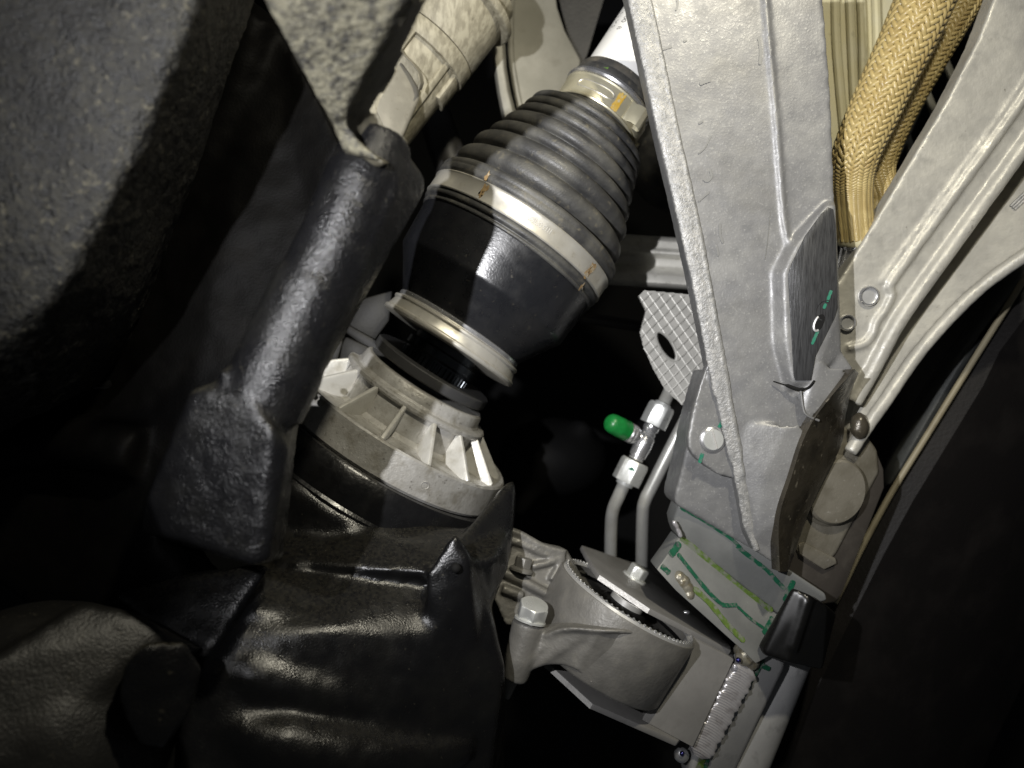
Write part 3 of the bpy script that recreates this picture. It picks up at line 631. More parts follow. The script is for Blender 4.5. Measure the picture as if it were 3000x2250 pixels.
# lower gusset swelling and curved foot
g.hull([ps(2150, 1240, -.001), ps(2200, 1600, -.001), ps(2284, 1655, -.002), ps(2284, 1514, .004), ps(2312, 1393, .004), ps(2370, 1238, .004), ps(2300, 1250, .0035), ps(2230, 1400, .003), ps(2220, 1560, .002)])
g.hull([ps(2330, 1130, 0), ps(2390, 1060, .005), ps(2495, 1080, .003), ps(2376, 1238, .005), ps(2342, 1222, .005), ps(2330, 1180, .003)])
o = g.obj('web', M['cast_alu'], ST, voxel=.00085, smooth=9, disp=((.03, .0003), (.003, .00008)))
web = o
off = [(x+d, y) for (x, y), d in zip(left, (33, 33, 33, 33, 32, 30, 25, 21, 16, 12, 8))]
g = Geo(); g.tube(smoothpts([ps(x, y, .0002) for x, y in off], 5), [.0057]*10+[.0055]*15+[.005]*8+[.0042]*6+[.0032]*6+[.0022]*6, 16, flat=.24, nrm=ps.n)
g.tube(smoothpts([ps(x+d, y, .0004) for (x, y), d in zip(left[:9], (62, 62, 62, 60, 57, 52, 42, 35, 26))], 5), .0013, 8)
g.obj('edge_rim', M['cast_edge'], ST, voxel=.0008, smooth=3, disp=((.004, .00012),))
g = Geo(); g.tube(smoothpts([ps(2262, 1116, .002), ps(2300, 1128, .004), ps(2330, 1138, .0055), ps(2356, 1132, .006), ps(2374, 1112, .006)], 5), [.0003]*5+[.0009]*8+[.0005]*8, 8); g.obj('cutter_notch', M['void'], ST)
# machined pad
pad = [(2415, 611), (2430, 617), (2437, 668), (2443, 903), (2435, 930), (2380, 1040), (2367, 1112), (2322, 1112), (2317, 1098), (2302, 840), (2300, 805), (2311, 773), (2349, 695), (2396, 630)]
def pp_(x, y, up): return ps(x, y, up)
g = Geo(); g.prism([ps(x, y, .0052) for x, y in pad], (0, .003, 0)); po = g.obj('machined_pad', M['pad'], ST, bevel=.0002)
hc = ps(2388, 946, .0054)
e_a = (ps(2400, 920)-ps(2376, 972)).normalized(); e_b = ps.n.cross(e_a).normalized()
def ell(c, a, b, n=28): return [c+e_a*math.cos(2*math.pi*i/n)*a+e_b*math.sin(2*math.pi*i/n)*b for i in range(n)]
q = .375/F
g = Geo(); g.prism(ell(hc+ps.n*.0002, 27*q, 13*q), -ps.n*.006); g.obj('pad_hole', M['void'], po)
g = Geo(); g.tube(ell(hc+ps.n*.0001, 25*q, 12*q)[4:18], .0006, 6); g.obj('hole_bevel', M['steel'], po)
g = Geo(); g.tube(ell(hc+e_a*40*q, 30*q, 24*q)[0:16], .0003, 6); g.obj('tool_ring', M['pad'], po)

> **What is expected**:
Write out every line above exactly as it is, leaving out the pictures.

> **Exercise result**:
Write part 3 of the bpy script that recreates this picture. It picks up at line 631. More parts follow. The script is for Blender 4.5. Measure the picture as if it were 3000x2250 pixels.
# lower gusset swelling and curved foot
g.hull([ps(2150, 1240, -.001), ps(2200, 1600, -.001), ps(2284, 1655, -.002), ps(2284, 1514, .004), ps(2312, 1393, .004), ps(2370, 1238, .004), ps(2300, 1250, .0035), ps(2230, 1400, .003), ps(2220, 1560, .002)])
g.hull([ps(2330, 1130, 0), ps(2390, 1060, .005), ps(2495, 1080, .003), ps(2376, 1238, .005), ps(2342, 1222, .005), ps(2330, 1180, .003)])
o = g.obj('web', M['cast_alu'], ST, voxel=.00085, smooth=9, disp=((.03, .0003), (.003, .00008)))
web = o
off = [(x+d, y) for (x, y), d in zip(left, (33, 33, 33, 33, 32, 30, 25, 21, 16, 12, 8))]
g = Geo(); g.tube(smoothpts([ps(x, y, .0002) for x, y in off], 5), [.0057]*10+[.0055]*15+[.005]*8+[.0042]*6+[.0032]*6+[.0022]*6, 16, flat=.24, nrm=ps.n)
g.tube(smoothpts([ps(x+d, y, .0004) for (x, y), d in zip(left[:9], (62, 62, 62, 60, 57, 52, 42, 35, 26))], 5), .0013, 8)
g.obj('edge_rim', M['cast_edge'], ST, voxel=.0008, smooth=3, disp=((.004, .00012),))
g = Geo(); g.tube(smoothpts([ps(2262, 1116, .002), ps(2300, 1128, .004), ps(2330, 1138, .0055), ps(2356, 1132, .006), ps(2374, 1112, .006)], 5), [.0003]*5+[.0009]*8+[.0005]*8, 8); g.obj('cutter_notch', M['void'], ST)
# machined pad
pad = [(2415, 611), (2430, 617), (2437, 668), (2443, 903), (2435, 930), (2380, 1040), (2367, 1112), (2322, 1112), (2317, 1098), (2302, 840), (2300, 805), (2311, 773), (2349, 695), (2396, 630)]
def pp_(x, y, up): return ps(x, y, up)
g = Geo(); g.prism([ps(x, y, .0052) for x, y in pad], (0, .003, 0)); po = g.obj('machined_pad', M['pad'], ST, bevel=.0002)
hc = ps(2388, 946, .0054)
e_a = (ps(2400, 920)-ps(2376, 972)).normalized(); e_b = ps.n.cross(e_a).normalized()
def ell(c, a, b, n=28): return [c+e_a*math.cos(2*math.pi*i/n)*a+e_b*math.sin(2*math.pi*i/n)*b for i in range(n)]
q = .375/F
g = Geo(); g.prism(ell(hc+ps.n*.0002, 27*q, 13*q), -ps.n*.006); g.obj('pad_hole', M['void'], po)
g = Geo(); g.tube(ell(hc+ps.n*.0001, 25*q, 12*q)[4:18], .0006, 6); g.obj('hole_bevel', M['steel'], po)
g = Geo(); g.tube(ell(hc+e_a*40*q, 30*q, 24*q)[0:16], .0003, 6); g.obj('tool_ring', M['pad'], po)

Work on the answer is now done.